Groups in the early years included St. Mary's Youth Club, Drogheda; The Muirhevnamore Cross-Border Project, Dundalk; Greenhills Pre First Year, Drogheda and the North-East Youth Theatre Network (regional network of the National Association for Youth Drama).
Resourcing
Resourcing covers a range of interventions, from providing physical resources and skilled production workers, in areas such as lighting, staging, scaffolding etc. to providing artists or facilitators to work with a group on the development of an ongoing creative project. Groups with whom Upstate Local worked in this way include: Cavan Youth Theatre; Droichead Youth Theatre; Calipo Theatre Company, Drogheda; Community Arts Forum, Drogheda and Rialto Youth Project, Dublin.

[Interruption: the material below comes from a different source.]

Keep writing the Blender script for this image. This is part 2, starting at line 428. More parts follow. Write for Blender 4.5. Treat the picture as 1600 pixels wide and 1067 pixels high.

Outreach and research workshops
An important dimension to Upstate is its policy of maintaining a continuous and integrated link between its local development programmes and its production work. Prior to the writing of the script in 1998, ideas informing Declan Gorman's Hades were developed and explored with Cavan Youth Theatre, Droichead Youth Theatre and members of Monaghan Youth Theatre. The 1999 cross-border tour was accompanied by local community workshops in certain key towns and villages, including Belfast and Clones, County Monaghan and Raphoe, (County Donegal). A similar process was undertaken in the lead up to Epic (2001) with the key on-the-ground group being New Border Generation in Carlingford on the Cooley Peninsula
Drogheda Samba Festival
Upstate's Drama Development Officer sits on the Parade Committee of Drogheda Samba Festival, which is managed under the portfolio of Droichead Arts Centre. Over recent years, Upstate has been central to developing and fundraising for training for local visual artists in the area of street theatre design and animation. (see CAF training under Upstate Learning). The high standards evident in the 2002 Festival Parade, designed by the recently formed Lúnasa artists group, reflect the value of this long-term advocacy and involvement.